Storage Trie

In Ethereum, the storage trie is a type of Merkle Patricia Trie that stores the state of smart contracts. The storage trie is used to persistently store the key-value pairs that make up the internal state of a contract.

The structure of the storage trie is similar to the state trie. Each node in the storage trie contains a hash of its child nodes and a key-value pair. The key is the 256-bit storage slot address, and the value is the 256-bit value stored in that slot.

When a smart contract needs to read or modify a value in storage, it first calculates the storage slot address based on the key-value pair that it wants to access. It then traverses the storage trie to find the node containing that key-value pair.

Once the node is found, the contract can read or modify the value in the storage slot by updating the value in the key-value pair and then updating the node's hash and the hashes of all its parent nodes up to the root of the storage trie.

When the contract modifies the value of a storage slot, a new key-value pair is created, and the old key-value pair is marked as deleted. This is because the storage trie is an immutable data structure, and it's not possible to directly modify a node in the trie.

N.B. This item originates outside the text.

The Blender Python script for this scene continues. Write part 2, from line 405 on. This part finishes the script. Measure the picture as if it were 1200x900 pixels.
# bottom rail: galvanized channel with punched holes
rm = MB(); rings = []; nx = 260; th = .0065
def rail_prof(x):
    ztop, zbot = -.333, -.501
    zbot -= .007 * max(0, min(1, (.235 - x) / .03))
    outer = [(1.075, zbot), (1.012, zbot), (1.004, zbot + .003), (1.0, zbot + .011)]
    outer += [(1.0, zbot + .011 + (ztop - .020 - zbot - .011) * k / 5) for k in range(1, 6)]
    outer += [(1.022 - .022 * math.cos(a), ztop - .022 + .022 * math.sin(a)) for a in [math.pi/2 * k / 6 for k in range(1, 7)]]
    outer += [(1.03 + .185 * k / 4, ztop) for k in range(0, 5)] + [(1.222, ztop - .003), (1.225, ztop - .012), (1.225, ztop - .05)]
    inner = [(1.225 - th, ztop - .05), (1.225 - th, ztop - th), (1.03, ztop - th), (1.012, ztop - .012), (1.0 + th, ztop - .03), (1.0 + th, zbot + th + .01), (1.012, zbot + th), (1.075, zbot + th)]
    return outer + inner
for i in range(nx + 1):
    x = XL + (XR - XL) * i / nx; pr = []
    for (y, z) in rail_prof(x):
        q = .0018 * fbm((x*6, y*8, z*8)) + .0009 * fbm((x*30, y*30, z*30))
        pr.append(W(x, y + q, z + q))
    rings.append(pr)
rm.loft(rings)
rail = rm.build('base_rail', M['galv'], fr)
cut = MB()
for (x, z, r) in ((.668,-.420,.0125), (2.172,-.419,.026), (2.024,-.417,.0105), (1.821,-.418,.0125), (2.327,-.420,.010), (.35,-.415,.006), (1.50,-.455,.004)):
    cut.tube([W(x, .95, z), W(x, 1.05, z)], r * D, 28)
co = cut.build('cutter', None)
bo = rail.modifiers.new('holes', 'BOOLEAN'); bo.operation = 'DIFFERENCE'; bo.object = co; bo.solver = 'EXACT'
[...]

Overall, the storage trie is an efficient and secure way to persistently store the internal state of smart contracts in Ethereum.

                   +-- (k: "01", v: "hello")
              +----|---- (k: "012", v: "world")
              |    +-- (k: "02", v: "foo")
              |
(root node)---+-- (k: "1a", v: "bar")
              |
              |    +-- (k: "123", v: "baz")
              +----|---- (k: "13", v: "qux")
                   +-- (k: "2", v: "abc")

In this example, the root node has six children nodes, each representing a key-value pair stored in the storage trie. The key is represented as a sequence of nibbles (half-bytes), and the value can be any arbitrary data.

To search for a value associated with a particular key, you start at the root node and follow the appropriate branch for each nibble in the key until you reach a leaf node. If the leaf node has the same key as the one you are searching for, then you have found the corresponding value. If the leaf node has a different key, then the key you are searching for is not present in the storage trie.